Richard Lawrence, director of development for Junior Achievement of Los Angeles County, said Forest Lawn had agreed to give up its property to help the youth organization. He said the cemetery also stands to get a tax break and would get rid of an eyesore at its entrance.

Hadaway explained that the 4.8 acres have become a “chronic eyesore and maintenance problem to the department due to illegal trash dumping.” The city property, valued at $225,000, is an unused, triangular parcel on Forest Lawn Drive. It was acquired by the Recreation and Parks Department in 1927 but was cut off from other parkland after construction of the Ventura Freeway.
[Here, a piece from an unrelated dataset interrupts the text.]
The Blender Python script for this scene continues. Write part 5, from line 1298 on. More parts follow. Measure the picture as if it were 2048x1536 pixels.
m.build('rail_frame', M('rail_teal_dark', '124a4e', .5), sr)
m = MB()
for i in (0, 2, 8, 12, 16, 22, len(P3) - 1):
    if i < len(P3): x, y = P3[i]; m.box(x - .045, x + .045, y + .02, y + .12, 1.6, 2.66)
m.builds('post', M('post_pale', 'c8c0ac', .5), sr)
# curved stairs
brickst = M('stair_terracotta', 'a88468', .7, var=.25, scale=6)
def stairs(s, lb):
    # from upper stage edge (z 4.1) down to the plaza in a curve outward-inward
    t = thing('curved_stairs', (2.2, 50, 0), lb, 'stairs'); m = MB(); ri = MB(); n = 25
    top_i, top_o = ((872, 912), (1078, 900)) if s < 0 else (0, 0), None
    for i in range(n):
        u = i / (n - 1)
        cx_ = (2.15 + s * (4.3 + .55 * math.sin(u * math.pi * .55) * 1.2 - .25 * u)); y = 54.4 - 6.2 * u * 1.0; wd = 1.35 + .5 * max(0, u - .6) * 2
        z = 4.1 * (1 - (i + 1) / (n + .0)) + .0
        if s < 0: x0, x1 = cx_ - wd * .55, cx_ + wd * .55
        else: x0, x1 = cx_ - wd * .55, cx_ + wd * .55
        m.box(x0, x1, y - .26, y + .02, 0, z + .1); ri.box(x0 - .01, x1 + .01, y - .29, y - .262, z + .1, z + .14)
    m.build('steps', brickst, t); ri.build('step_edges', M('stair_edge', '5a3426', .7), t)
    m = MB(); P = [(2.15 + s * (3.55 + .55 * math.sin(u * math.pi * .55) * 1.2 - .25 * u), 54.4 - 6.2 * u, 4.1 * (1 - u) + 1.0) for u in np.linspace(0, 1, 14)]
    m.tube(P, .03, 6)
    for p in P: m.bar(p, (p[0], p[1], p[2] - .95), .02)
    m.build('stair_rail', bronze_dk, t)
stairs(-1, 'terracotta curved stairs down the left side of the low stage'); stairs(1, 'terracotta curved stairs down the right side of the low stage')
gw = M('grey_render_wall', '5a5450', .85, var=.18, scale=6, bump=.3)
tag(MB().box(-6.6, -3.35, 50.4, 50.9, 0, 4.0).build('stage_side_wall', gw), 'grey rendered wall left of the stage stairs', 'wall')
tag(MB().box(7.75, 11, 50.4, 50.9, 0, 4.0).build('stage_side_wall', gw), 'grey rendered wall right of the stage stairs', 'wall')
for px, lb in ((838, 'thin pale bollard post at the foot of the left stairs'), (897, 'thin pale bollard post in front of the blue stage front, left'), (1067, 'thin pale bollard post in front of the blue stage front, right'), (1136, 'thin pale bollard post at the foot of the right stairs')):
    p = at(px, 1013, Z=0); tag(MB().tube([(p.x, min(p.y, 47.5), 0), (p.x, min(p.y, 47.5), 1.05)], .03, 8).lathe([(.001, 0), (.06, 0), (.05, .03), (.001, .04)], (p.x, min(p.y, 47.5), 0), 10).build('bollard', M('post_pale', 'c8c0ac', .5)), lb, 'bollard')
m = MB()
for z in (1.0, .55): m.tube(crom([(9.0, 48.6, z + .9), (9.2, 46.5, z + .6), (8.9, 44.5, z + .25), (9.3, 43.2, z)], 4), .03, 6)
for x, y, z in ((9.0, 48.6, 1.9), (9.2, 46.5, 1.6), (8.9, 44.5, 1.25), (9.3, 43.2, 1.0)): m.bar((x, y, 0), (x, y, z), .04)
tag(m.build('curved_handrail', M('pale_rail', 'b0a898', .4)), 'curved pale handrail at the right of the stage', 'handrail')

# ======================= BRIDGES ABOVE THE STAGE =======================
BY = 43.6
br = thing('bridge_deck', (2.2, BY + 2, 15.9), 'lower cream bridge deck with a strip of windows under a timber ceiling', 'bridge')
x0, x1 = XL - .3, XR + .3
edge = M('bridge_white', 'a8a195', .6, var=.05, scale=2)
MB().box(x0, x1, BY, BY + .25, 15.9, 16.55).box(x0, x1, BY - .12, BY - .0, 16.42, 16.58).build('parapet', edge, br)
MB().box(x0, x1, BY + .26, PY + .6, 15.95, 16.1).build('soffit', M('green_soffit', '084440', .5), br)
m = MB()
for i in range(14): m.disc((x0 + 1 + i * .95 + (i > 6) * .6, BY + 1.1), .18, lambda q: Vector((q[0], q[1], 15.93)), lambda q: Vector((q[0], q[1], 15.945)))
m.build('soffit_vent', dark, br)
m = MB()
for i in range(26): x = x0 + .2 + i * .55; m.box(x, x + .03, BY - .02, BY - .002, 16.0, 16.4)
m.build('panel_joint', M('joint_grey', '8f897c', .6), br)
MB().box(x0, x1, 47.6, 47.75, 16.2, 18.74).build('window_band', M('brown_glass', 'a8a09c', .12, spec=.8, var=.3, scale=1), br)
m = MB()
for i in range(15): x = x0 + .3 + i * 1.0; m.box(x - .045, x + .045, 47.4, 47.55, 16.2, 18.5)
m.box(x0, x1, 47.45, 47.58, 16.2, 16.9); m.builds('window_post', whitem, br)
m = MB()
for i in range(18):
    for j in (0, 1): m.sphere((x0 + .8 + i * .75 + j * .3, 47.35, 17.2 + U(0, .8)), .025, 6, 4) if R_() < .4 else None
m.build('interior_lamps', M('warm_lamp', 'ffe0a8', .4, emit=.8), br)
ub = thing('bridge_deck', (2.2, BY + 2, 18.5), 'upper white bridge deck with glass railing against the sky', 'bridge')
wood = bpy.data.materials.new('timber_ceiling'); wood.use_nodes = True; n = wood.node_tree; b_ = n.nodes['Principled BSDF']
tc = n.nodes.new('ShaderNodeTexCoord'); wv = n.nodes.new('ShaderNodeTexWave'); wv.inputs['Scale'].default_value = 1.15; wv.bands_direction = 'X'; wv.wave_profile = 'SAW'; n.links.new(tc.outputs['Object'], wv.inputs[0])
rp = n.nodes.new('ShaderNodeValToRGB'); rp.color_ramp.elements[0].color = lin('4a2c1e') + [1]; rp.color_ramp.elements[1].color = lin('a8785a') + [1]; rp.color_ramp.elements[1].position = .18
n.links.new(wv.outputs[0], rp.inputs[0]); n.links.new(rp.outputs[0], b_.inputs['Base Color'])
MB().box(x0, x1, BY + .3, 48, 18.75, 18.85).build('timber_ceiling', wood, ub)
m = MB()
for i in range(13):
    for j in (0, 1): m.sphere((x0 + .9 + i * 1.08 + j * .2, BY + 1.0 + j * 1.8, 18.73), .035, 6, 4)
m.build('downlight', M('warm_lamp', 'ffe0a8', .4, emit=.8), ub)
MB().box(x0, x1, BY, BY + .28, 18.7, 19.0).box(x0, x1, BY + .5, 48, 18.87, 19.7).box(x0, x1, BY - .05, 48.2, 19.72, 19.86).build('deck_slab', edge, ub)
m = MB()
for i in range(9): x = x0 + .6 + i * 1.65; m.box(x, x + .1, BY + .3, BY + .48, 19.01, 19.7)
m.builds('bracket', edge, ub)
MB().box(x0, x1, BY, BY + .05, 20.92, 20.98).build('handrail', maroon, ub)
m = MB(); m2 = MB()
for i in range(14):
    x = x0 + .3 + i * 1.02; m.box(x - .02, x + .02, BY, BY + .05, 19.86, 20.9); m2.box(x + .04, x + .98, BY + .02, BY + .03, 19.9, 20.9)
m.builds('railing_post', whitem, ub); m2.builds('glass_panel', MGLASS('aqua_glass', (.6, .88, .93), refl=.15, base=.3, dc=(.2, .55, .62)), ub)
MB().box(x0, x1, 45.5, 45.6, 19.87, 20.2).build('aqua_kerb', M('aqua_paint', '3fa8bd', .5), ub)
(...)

Junior Achievement proposes to build a $3.7-million, one-story building on the site to serve as its Los Angeles headquarters, which is now in an old building in North Hollywood. The facility also will be used as the training headquarters for more than 3,400 volunteers from business and education who teach business enterprise to more than 30,000 youths each year in the Los Angeles area, Lawrence said.

Junior Achievement is a non-profit, tax-exempt organization.

No date has been set for the headquarters building to start, he said, adding that the organization must first raise money for its construction.

The exchange is supported by Councilman John Ferraro, who gained the area in last year’s council redistricting, and by Councilman Joel Wachs, who previously represented the area.